Moreover, the agreement in Los Angeles actually contains provisions to create “community schools” which are in line with the local network and portfolio model plans advocated by the district. While the union champions the community schools as part of its “schools LA students deserve” campaign, they were in fact first embraced by the district itself in 2017. The community schools create local networks of campuses using wraparound services, i.e. reducing costs for school services by sharing among multiple schools and thereby opening them up to further cost cutting and private investment.

Former board head Ref Rodriguez, backed by the charter school industry before pleading guilty to felony conspiracy charges related to his 2015 school board campaign, cosponsored the measure. Said Rodriguez, “I believe our schools belong to the community. I support the community school strategy because it is research-based and calls upon all of us to provide our students with the holistic supports and services they need to thrive in school.”

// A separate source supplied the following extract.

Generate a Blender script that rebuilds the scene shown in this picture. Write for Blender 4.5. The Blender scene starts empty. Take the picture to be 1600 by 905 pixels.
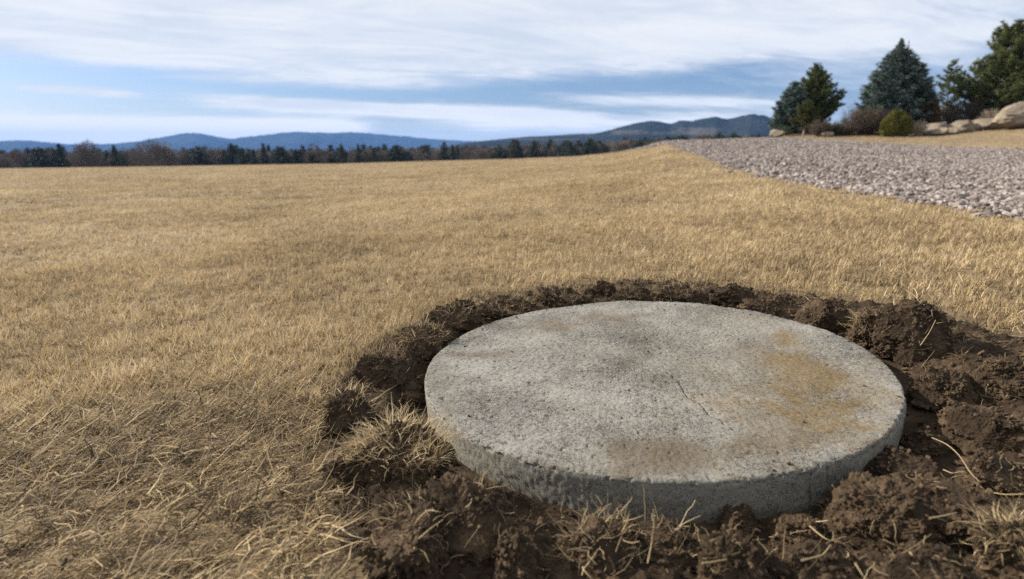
import bpy, math, random
import numpy as np
from mathutils import Vector

D = bpy.data
SC = bpy.context.scene
COL = SC.collection
PI = math.pi
R_ = math.radians

# ------------------------------------------------------------------ camera
H = 0.53                                   # eye height over the lid's plane
FPX, HORIZON = 880.0, 234.0                # focal length and eye-level line, in photograph pixels (1600 wide)
PITCH = math.atan((452.5 - HORIZON) / FPX)
cam_d = D.cameras.new('camera'); cam = D.objects.new('camera', cam_d); COL.objects.link(cam)
cam_d.sensor_width = 36.0; cam_d.lens = FPX / 1600 * 36.0
cam_d.clip_start = 0.02; cam_d.clip_end = 60000
cam.location = (0, 0, H); cam.rotation_euler = (PI / 2 - PITCH, 0, 0)
cam_d.dof.use_dof = True; cam_d.dof.focus_distance = 1.35; cam_d.dof.aperture_fstop = 3.1
SC.camera = cam

# ------------------------------------------------------------------ node helpers
class Ex:
    """a socket or number with arithmetic that builds Math nodes"""
    def __init__(s, nt, v): s.nt, s.v = nt, v
    def _m(s, op, *a):
        n = s.nt.nodes.new('ShaderNodeMath'); n.operation = op
        for i, x in enumerate((s,) + a):
            x = x.v if isinstance(x, Ex) else x
            if isinstance(x, (int, float)): n.inputs[i].default_value = x
            else: s.nt.links.new(x, n.inputs[i])
        return Ex(s.nt, n.outputs[0])
    def __add__(s, o): return s._m('ADD', o)
    __radd__ = __add__
    def __sub__(s, o): return s._m('SUBTRACT', o)
    def __rsub__(s, o): return Ex(s.nt, float(o))._m('SUBTRACT', s)
    def __mul__(s, o): return s._m('MULTIPLY', o)
    __rmul__ = __mul__
    def __truediv__(s, o): return s._m('DIVIDE', o)
    def max(s, o): return s._m('MAXIMUM', o)
    def min(s, o): return s._m('MINIMUM', o)
    def step(s, a, b):                      # smoothstep a..b
        n = s.nt.nodes.new('ShaderNodeMapRange'); n.interpolation_type = 'SMOOTHSTEP'; n.clamp = True
        s.nt.links.new(s.v, n.inputs[0]); n.inputs[1].default_value = a; n.inputs[2].default_value = b
        n.inputs[3].default_value = 0; n.inputs[4].default_value = 1
        if a > b:
            n.inputs[1].default_value = b; n.inputs[2].default_value = a; n.inputs[3].default_value = 1; n.inputs[4].default_value = 0
        return Ex(s.nt, n.outputs[0])
    def gauss(s, w):
        q = s * (1.0 / w); return (q * q * -1.0)._m('EXPONENT')

def combine(nt, x, y, z=0.0):
    n = nt.nodes.new('ShaderNodeCombineXYZ')
    for i, v in enumerate((x, y, z)):
        v = v.v if isinstance(v, Ex) else v
        if isinstance(v, (int, float)): n.inputs[i].default_value = v
        else: nt.links.new(v, n.inputs[i])
    return n.outputs[0]

def noise(nt, vec, scale, detail=4, rough=0.55, dist=0.0):
    n = nt.nodes.new('ShaderNodeTexNoise')
    if vec is not None: nt.links.new(vec, n.inputs['Vector'])
    n.inputs['Scale'].default_value = scale; n.inputs['Detail'].default_value = detail
    n.inputs['Roughness'].default_value = rough; n.inputs['Distortion'].default_value = dist
    return Ex(nt, n.outputs[0])

def voronoi(nt, vec, scale, out='Distance', feature='F1'):
    n = nt.nodes.new('ShaderNodeTexVoronoi'); n.feature = feature
    if vec is not None: nt.links.new(vec, n.inputs['Vector'])
    n.inputs['Scale'].default_value = scale
    return n.outputs[out]

def attr(nt, name):
    n = nt.nodes.new('ShaderNodeAttribute'); n.attribute_name = name
    return Ex(nt, n.outputs['Fac'])

def ramp(nt, fac, stops):
    n = nt.nodes.new('ShaderNodeValToRGB')
    e = n.color_ramp.elements
    while len(e) < len(stops): e.new(0.5)
    for el, (p, c) in zip(e, stops): el.position = p; el.color = (*c, 1)
    nt.links.new(fac.v, n.inputs[0]); return n.outputs[0]

def mix(nt, fac, a, b, blend='MIX'):
    n = nt.nodes.new('ShaderNodeMix'); n.data_type = 'RGBA'; n.blend_type = blend
    f = fac.v if isinstance(fac, Ex) else fac
    if isinstance(f, (int, float)): n.inputs[0].default_value = f
    else: nt.links.new(f, n.inputs[0])
    for i, c in ((6, a), (7, b)):
        if isinstance(c, tuple): n.inputs[i].default_value = (*c, 1)
        else: nt.links.new(c, n.inputs[i])
    return n.outputs[2]

def coords(nt, out='Object'):
    return nt.nodes.new('ShaderNodeTexCoord').outputs[out]

def sep(nt, v):
    n = nt.nodes.new('ShaderNodeSeparateXYZ'); nt.links.new(v, n.inputs[0])
    return [Ex(nt, o) for o in n.outputs]

def new_mat(name):
    m = D.materials.new(name); m.use_nodes = True; nt = m.node_tree
    b = nt.nodes['Principled BSDF']
    b.inputs['Specular IOR Level'].default_value = 0.25
    return m, nt, b

def setc(nt, b, c, rough=0.9):
    if isinstance(c, tuple): b.inputs['Base Color'].default_value = (*c, 1)
    else: nt.links.new(c, b.inputs['Base Color'])
    b.inputs['Roughness'].default_value = rough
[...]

Kitamba had previously implemented such a system called the “System of Great Schools” strategy in Midland, Texas in 2017. A similar initiative was also started by the firm in Denver, Colorado and which prompted a mass strike of Denver teachers prior to being shut down by the Denver Classroom Teachers Association (DCTA) last week. Like UTLA before them, the DCTA reached an agreement with the district behind closed doors and told teachers to return to work even before they had a chance to see the new agreement and vote on it.